[EM] Optimal Cardinal Proportional Representation

Toby Pereira tdp201b at yahoo.co.uk
Mon May 6 06:10:27 PDT 2024


 Kevin
Having variable loads/costs might seem counterintuitive and unfair, but it's necessary for the Phragmén method to work at all. The default version (seq-Phragmén) minimises the maximum load on the highest loaded voter. Take the following example where A and B are two parties fielding multiple candidates:
2 voters: A1 voter: B1 voter: AB
If the load for each candidate had to be spread equally across their voters, then the only relevant voter is the AB voter. Simply electing A every time would minimise the load on this voter.
There are variants on Phragmén, including var-Phragmén, which looks at the variance of the load rather than the max on the single voter with the highest. Var-Phragmén with enforced equal loads isn't as broken as the default version would be, but it is still broken, and it would fail monotonicity. E.g.
1 voter: AB1 voter: AC
With enforced equal loading, BC is a better result than the asymmetrical AB or AC, so the extra vote for A counts against them. Electing sequentially obviously avoids this particular monotonicity failure, but it's actually quite easy to come up with examples that would also fail in the sequential case. But this shows that Phragmén's measure of balance/proportionality is non-monotonic if equal loads are enforced.
Allowing unequal loads is just another way of saying that if an approval for a candidate would count against that candidate, then we will ignore it (or count it only in part). But this leaves Phragmén with a very weak form of monotonicity. E.g.
99 voters: AB99 voters: AC1 voter: B1 voter: C
Under Phragmén philosophy, BC is a better result than AB or AC. Again, electing sequentially can save this particular case, but not in general.
If you wanted to create a tool that evaluated sets of candidates under different metrics, then PAV score (with different divisors), Phragmén variance (perhaps with equal loads enforced and not) and the standard min-max version (but only with equal loads not enforced) might be good measures to looks at.
Toby


    On Monday, 6 May 2024 at 05:11:02 BST, Kevin Venzke <stepjak at yahoo.fr> wrote:  
 
 Hi Toby,

> I posted the below on the Voting Theory Forum, but thought it might be of
> interest to some people on this list as well. The link formatting won't work
> here in the same way, but URLs can simply be copied and pasted. It should
> still read OK, and I'd be more likely to make a mess of it by changing
> everything around.

> The problem is that there are essentially two orthogonal goals for a method -
> maximising proportionality and also being properly monotonic (as well and
> passing things like [Independence of Irrelevant Ballots]
> (https://electowiki.org/wiki/Independence_of_Irrelevant_Ballots)) - and there
> was never any guarantee that they could be seamlessly combined.

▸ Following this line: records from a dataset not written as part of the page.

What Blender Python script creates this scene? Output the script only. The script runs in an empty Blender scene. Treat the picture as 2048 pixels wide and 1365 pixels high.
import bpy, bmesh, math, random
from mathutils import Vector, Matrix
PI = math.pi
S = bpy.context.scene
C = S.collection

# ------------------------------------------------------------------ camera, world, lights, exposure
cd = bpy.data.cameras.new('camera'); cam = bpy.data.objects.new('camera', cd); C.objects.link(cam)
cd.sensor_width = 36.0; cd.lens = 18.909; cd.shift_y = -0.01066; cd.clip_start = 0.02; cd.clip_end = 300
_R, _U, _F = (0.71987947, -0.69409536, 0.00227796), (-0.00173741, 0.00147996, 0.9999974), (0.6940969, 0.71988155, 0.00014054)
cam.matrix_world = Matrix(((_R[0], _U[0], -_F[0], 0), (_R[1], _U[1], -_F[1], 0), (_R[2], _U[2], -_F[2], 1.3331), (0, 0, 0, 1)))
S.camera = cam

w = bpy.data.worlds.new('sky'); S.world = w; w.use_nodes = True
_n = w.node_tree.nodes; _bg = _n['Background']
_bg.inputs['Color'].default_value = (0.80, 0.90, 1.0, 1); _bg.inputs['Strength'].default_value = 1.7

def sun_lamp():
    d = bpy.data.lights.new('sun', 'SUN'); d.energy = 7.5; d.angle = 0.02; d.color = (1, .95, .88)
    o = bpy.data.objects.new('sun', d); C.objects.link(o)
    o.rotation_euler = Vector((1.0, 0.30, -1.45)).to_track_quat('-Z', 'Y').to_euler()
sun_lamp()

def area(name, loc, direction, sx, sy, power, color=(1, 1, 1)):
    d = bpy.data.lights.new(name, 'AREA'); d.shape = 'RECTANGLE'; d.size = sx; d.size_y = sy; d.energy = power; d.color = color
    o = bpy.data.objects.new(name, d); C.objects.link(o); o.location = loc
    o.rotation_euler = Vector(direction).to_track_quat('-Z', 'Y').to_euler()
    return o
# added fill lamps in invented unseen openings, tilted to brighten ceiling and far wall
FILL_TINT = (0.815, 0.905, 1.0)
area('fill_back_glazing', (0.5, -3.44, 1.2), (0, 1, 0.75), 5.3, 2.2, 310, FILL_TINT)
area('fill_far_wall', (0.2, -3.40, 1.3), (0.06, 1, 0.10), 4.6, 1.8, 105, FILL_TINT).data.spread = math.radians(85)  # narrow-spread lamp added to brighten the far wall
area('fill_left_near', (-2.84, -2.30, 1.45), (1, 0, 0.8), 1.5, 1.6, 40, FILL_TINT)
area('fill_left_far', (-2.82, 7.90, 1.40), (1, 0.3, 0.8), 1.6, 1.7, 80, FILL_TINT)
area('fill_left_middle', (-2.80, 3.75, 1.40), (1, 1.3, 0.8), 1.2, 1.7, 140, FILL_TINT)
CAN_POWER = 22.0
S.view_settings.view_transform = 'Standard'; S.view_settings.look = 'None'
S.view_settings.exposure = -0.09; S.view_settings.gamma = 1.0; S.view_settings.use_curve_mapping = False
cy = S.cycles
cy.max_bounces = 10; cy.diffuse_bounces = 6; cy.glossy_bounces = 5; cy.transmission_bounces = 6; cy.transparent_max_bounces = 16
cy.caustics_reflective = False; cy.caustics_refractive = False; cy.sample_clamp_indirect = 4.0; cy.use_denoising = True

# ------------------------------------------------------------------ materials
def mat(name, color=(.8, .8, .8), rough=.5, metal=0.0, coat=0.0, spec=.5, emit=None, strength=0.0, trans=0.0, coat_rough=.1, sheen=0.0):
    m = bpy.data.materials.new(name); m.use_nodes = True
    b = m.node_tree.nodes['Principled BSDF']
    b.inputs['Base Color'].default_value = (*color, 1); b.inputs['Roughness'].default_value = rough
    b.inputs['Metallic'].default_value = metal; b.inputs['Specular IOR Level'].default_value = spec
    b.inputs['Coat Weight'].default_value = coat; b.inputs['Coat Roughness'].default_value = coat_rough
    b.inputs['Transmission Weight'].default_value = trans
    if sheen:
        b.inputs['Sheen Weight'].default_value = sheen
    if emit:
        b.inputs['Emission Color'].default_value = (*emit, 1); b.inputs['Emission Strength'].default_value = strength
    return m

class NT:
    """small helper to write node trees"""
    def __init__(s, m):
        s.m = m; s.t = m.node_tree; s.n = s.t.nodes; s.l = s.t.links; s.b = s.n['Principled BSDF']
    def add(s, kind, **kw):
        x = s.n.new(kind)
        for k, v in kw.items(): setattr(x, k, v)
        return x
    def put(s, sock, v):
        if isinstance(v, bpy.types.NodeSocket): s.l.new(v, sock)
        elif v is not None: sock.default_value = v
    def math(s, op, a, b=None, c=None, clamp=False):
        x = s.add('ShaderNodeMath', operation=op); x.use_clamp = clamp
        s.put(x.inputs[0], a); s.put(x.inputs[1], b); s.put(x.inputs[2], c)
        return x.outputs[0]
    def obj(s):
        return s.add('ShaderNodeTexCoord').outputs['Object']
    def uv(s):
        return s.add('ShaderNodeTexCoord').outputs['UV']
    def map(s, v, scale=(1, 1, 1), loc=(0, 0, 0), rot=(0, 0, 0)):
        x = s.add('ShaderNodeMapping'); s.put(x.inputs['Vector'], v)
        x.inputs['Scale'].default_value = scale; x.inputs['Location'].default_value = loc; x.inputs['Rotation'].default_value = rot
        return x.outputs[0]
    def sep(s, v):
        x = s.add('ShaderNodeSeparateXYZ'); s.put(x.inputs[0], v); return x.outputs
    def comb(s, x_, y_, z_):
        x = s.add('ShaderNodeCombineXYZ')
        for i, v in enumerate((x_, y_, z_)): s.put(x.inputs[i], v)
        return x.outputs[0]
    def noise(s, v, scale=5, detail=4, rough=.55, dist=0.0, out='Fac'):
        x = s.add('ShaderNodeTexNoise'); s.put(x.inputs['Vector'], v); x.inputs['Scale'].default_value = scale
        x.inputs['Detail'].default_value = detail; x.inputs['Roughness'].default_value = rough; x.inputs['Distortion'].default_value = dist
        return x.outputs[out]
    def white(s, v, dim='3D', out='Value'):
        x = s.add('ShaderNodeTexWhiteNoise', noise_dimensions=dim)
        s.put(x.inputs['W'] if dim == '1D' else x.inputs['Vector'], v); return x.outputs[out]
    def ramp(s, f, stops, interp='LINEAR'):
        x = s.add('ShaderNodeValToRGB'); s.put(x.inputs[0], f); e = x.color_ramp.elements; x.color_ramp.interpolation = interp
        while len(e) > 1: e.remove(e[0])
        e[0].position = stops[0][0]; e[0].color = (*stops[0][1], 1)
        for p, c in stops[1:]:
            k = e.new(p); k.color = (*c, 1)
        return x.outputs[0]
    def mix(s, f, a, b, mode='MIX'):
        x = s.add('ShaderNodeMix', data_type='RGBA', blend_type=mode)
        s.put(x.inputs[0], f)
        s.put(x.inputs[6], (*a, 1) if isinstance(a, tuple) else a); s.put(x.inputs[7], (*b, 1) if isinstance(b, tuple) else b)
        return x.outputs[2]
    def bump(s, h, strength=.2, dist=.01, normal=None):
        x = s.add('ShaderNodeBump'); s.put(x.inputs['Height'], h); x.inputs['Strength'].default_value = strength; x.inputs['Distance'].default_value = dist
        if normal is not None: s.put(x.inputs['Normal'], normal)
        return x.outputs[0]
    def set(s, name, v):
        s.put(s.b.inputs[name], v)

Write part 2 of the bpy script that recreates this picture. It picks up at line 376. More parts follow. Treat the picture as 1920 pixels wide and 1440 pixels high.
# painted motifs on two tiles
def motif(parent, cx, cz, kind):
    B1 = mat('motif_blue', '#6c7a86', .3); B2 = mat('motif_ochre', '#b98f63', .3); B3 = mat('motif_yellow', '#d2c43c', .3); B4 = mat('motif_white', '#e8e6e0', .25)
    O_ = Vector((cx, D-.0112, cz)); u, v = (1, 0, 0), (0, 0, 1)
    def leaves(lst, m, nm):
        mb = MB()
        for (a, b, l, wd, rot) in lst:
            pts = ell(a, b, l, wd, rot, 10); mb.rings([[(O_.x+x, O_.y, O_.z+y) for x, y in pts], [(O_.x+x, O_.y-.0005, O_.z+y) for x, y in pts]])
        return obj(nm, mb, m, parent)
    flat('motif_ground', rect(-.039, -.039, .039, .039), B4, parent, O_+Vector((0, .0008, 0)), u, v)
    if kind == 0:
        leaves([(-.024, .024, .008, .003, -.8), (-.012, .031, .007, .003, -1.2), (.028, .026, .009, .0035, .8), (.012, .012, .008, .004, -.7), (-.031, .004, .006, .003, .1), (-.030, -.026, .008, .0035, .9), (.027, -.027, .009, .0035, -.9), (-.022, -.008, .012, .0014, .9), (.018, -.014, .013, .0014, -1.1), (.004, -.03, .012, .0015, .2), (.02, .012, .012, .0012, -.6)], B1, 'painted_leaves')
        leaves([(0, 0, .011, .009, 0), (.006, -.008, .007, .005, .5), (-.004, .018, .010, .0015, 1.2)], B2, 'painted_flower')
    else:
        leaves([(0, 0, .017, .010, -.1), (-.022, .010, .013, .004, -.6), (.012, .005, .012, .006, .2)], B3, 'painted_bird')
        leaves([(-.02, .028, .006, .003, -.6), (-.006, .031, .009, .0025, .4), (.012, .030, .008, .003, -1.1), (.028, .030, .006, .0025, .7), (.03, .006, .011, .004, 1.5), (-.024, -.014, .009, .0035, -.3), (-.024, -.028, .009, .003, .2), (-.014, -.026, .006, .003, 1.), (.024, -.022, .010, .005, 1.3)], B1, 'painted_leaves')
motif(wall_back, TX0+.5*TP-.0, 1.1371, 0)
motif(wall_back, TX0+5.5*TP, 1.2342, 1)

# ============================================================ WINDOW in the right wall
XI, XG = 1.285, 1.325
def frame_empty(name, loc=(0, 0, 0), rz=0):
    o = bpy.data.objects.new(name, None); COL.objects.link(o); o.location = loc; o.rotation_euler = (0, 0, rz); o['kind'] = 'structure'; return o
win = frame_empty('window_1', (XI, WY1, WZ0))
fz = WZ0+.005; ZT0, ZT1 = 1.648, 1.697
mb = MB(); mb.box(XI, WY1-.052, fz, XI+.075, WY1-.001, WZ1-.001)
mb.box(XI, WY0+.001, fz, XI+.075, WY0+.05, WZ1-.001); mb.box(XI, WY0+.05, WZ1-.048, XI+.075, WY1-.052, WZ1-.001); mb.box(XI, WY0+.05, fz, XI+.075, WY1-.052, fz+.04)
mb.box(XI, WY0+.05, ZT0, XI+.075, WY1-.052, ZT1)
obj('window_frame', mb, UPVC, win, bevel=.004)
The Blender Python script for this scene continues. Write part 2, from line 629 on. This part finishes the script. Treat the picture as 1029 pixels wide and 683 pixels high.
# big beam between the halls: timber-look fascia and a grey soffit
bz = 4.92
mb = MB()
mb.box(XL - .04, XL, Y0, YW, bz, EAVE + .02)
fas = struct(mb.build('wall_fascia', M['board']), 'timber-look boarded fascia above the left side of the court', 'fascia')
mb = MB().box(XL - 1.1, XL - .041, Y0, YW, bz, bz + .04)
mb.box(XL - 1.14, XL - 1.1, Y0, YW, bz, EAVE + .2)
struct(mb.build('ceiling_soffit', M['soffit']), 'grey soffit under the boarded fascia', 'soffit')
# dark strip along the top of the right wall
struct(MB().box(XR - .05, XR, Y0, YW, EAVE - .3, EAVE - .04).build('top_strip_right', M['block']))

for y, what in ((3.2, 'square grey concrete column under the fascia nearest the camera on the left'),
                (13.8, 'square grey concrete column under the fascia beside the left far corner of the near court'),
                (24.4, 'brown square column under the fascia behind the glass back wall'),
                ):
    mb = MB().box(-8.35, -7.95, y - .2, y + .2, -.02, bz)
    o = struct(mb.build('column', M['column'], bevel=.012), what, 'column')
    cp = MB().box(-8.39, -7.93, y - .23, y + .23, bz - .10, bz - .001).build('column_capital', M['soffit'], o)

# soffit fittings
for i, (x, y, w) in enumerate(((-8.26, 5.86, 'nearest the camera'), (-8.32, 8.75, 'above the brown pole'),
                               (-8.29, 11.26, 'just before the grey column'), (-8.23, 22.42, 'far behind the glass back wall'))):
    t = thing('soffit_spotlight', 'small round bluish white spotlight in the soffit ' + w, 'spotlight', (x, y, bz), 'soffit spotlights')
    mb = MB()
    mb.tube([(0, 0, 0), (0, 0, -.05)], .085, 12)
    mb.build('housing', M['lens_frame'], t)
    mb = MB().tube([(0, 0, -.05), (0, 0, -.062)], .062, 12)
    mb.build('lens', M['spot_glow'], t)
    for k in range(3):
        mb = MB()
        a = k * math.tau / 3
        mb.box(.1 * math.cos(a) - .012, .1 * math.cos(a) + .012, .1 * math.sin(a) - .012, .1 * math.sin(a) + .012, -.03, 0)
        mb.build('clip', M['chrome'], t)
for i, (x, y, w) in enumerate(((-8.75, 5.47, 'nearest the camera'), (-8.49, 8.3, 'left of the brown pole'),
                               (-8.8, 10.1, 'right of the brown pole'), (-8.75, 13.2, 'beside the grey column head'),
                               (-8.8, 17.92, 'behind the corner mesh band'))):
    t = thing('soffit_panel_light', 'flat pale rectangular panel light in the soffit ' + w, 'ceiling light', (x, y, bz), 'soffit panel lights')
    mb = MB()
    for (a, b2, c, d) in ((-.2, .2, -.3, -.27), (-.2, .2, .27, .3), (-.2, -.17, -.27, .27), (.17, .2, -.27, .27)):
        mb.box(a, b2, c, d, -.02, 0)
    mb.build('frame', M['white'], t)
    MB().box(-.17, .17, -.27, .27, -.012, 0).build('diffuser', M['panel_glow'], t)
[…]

I do find this interesting and will have to look into all this... I started
working on a PAV calculator but ended up finding the topic to be bigger than I
thought.

I understand the satisfaction function of Thiele's methods (sequential or just
finding the best set of winners). Discovering seq-Phragmén, I liked the concept
of candidates "costing" a fixed amount to be borne by a candidate's supporters,
but as I understand it the specific load borne by a given voter can vary, in
particular with the effect of "charging" a voter more for the election of a given
candidate precisely because that voter hadn't managed to elect anyone yet. That
doesn't strike me as fair, or reflective of anything. Maybe I misunderstand it.

One thought I had is maybe the most helpful thing would be a webpage where users
could play around with selecting sets of winners and see evaluations of those
sets by some metrics. This, as opposed to focusing on the results of specific
methods.

Not sure if you have any thoughts on what an ideal tool would do.